John Steinbeck sabía todo esto cuando decidió escribir «La taza de oro», pero él no quería hacer otra novela de piratas, sino que utilizó la historia de Henry Morgan como base para desarrollar una fábula sobre la naturaleza humana y el ansia de aventuras de la juventud. Por sus páginas caminan personajes míticos como Merlín —también galés, como el propio Morgan, aunque de once siglos antes—, a quien el protagonista visita para pedir consejo antes de partir hacia las Indias. Merlín es ya un venerable anciano de quien «se decía, por ejemplo, que las hadas le obedecían y llevaban sus mensajes por el aire sustentadas por alas silenciosas». Y Merlín le da, como regalo, una de las mejores reflexiones que se han hecho nunca sobre la crueldad del paso del tiempo, como sólo la puede dar un hombre viejísimo a un atento jovencito con sed de aventuras:
«—Creo que te entiendo —dijo suavemente—. Eres un niño pequeño. Deseas la luna para beber de ella como de una taza dorada; y por eso es muy probable que llegues a ser un gran hombre… ojalá siguieras siendo un niño pequeño. Todos los grandes del mundo fueron niños pequeños que deseaban la luna; corriendo y saltando atraparon a veces una luciérnaga. Pero si uno crece hasta tener la inteligencia de un hombre, comprende que no puede alcanzar la luna y que aunque pudiera alcanzarla no la querría… y por lo tanto no atrapa luciérnagas. (…)

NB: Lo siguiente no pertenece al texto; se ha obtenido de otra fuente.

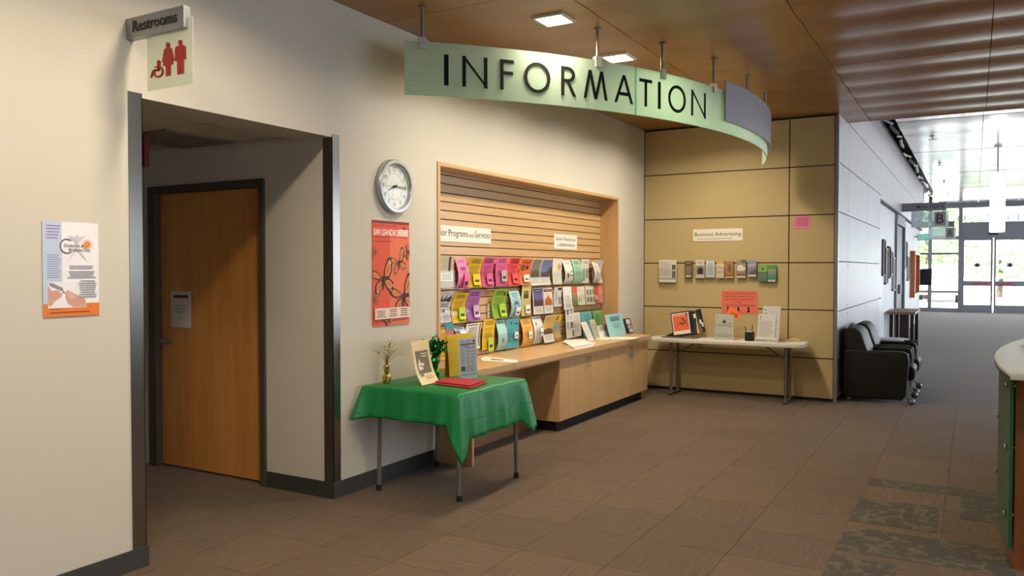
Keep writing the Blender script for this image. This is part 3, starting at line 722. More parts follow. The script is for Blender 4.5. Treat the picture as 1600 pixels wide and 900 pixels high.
card('butterfly_poster', 'orange poster with monarch butterflies below the wall clock', 'poster', F2, '#e0583a', [
    ('r', .45, .0, 1, .955, '#e8714c'), ('r', 0, .975, 1, 1, '#7b2a1c'), ('r', 0, .86, 1, .955, '#dd5236'),
    ('t', 'RECREATION AND', .35, .945, .017, '#8d2c1c', .62), ('t', 'SAN LEANDRO', .35, .862, .058, '#f6ece2', .66, 'C', .015), ('t', 'HUMAN SERVICES', .35, .838, .015, '#8d2c1c', .62),
    ('r', .69, .862, .97, .925, '#f3ddd2'), ('t', 'PROGRAMS &', .83, .900, .014, '#c4543c', .24), ('t', 'ACTIVITIES GUIDE', .83, .872, .014, '#c4543c', .25),
    ('l', .03, .795, .62, .812, 1, '#8d2c1c'), ('l', .70, .838, .97, .85, 1, '#5a1a10'),
    ('p', [(.80, .945), (.84, .955), (.86, .94), (.91, .955), (.89, .93), (.86, .925)], '#3a1a10')]
    + butterfly(.70, .60, .27, .0) + butterfly(.27, .44, .38, -.1) + butterfly(.82, .265, .42, -.06) + butterfly(.95, .70, .14, .6) + butterfly(.40, .05, .12, .3) + butterfly(.05, .25, .09, .5) + butterfly(.05, .70, .08, .3)
    + [('r', .02, .065, .98, .17, '#ecd2bd'), ('l', .06, .08, .30, .15, 4, '#6b4030', 1), ('l', .40, .08, .62, .16, 4, '#6b4030', 1), ('l', .70, .08, .92, .16, 4, '#6b4030', 1)], .012)

ck = thing('wall_clock', 'round silver rimmed wall clock with white face above the butterfly poster', 'clock', (XW, 4.735, 2.155))
CY, CZ, CR = 4.735, 2.157, .2
MB().lathe([(CR - .004, 0), (CR, .006), (CR, .035), (CR - .008, .045), (CR - .03, .047), (CR - .038, .036), (CR - .038, .0)], (XW, CY, CZ), 56, (1, 0, 0), caps=False).build('rim', pm('clock_silver', '#b9bcbd', .32, .6), ck, smooth=True)
MB().lathe([(CR - .036, .0), (CR - .036, .018)], (XW, CY, CZ), 48, (1, 0, 0)).build('dial', pm('clock_white', '#f2f2ee', .5), ck)
CF = Frame((XW + .0185, CY, CZ), (0, 1, 0), (0, 0, 1), 1, 1)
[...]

»Llegarás a ser grande, Henry, y puede que llegue la hora en que te veas solo en tu grandeza, sin amigos en ninguna parte; sólo los que te defienden por respeto o por miedo o por pánico. Lo lamento por ti, muchacho de ojos claros y honestos que miran hacia arriba con vehemencia. Lo lamento por ti y… ¡Madre Celestial, cómo te envidio! (…)
»Claro que tienes que irte, Henry. Y atrapar una gran luciérnaga, ¿verdad? Adiós, hijo.»
Y así es como empieza «La taza de oro», de John Steinbeck.
Así empieza la aventura, una de esas aventuras que sólo pueden terminar, como escribía en el desenlace el californiano, «pastoreando sueños en Avalon».